Talking Telford: Some calm after the storm - but how long before the next arrives?
Storm Babet has been and gone, and left in its wake a trail of destruction, despair and no small amount of determination.
Shropshire has been battered by rainstorms and floods in the past - every year we prepare to spend February obsessively checking the ups and downs of river levels and visiting the people of the Ironbridge Gorge, which is always one of the first places to put up the blue flood barriers and hit national headlines when the River Severn bursts its banks.
But this one-off destructive weekend in October, caused by a storm that battered the entire northern half of the UK, felt different. There was the terrible news coming from the south of the county that a man in his 60s had been swept away by flood water and lost his life.
Far further down the scale of Storm Babet, there was also the eerie sight of the M54 near Wellington completely closed to traffic on Friday because of standing water in the road. The busiest road in Telford, shut entirely because of the weather and leaving motorists to find their own way around it for hours on end - I can’t remember anything quite like it.

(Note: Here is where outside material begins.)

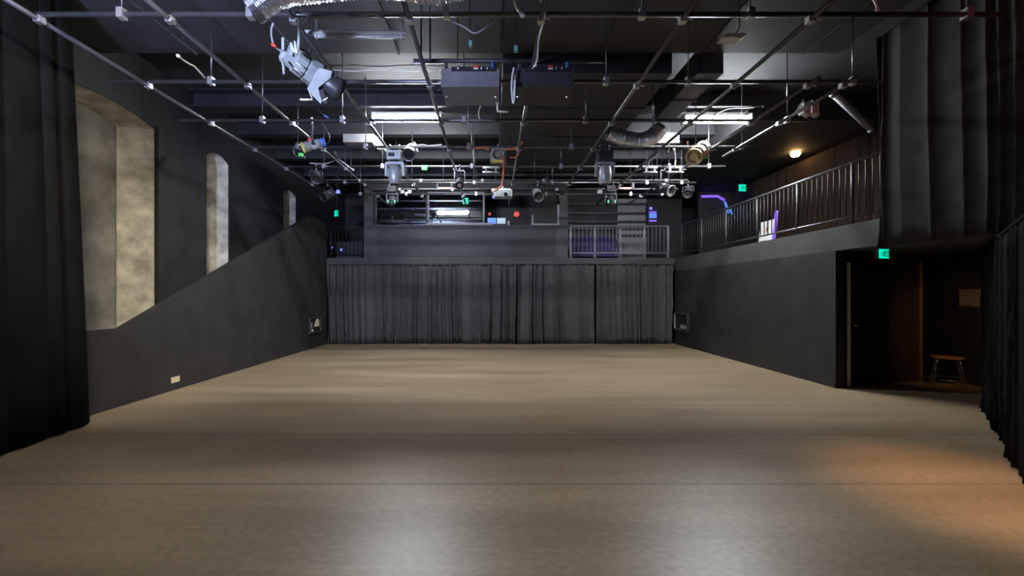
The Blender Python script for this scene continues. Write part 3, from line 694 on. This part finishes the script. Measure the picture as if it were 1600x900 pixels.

I suspect we’ll be back here again quite soon though. Global warming, wetter winters and drier summers are going to mean these freak weather events are going to get a lot less freakish over the next few decades. Maybe the M54 will need its own flood protection measures when future storms come to town.
People in Ironbridge have taken the extreme weather on the chin at least - speaking to my colleague Megan Howe who visited the village this week, members of the Ironbridge business community largely gave off the sense that they had been able to prepare for the expected deluge, take the financial hit of a quieter-than-usual Saturday of trade and then open again for business as usual on Monday.
It’s an admirable ability to roll with the punches and one I expect you need to have as a business owner - especially if your business is in a gorge ruled by the biggest and most powerful river in the country.
There are of course situations where too much determination can be a bad thing - Storm Babet brought us the usual photos of drivers all over Shropshire trying to drive through knee-height flood water and suffering the inevitable consequences, having to call out overstretched emergency services to rescue them. Discretion is the better part of valour, especially when it comes to freakish weather.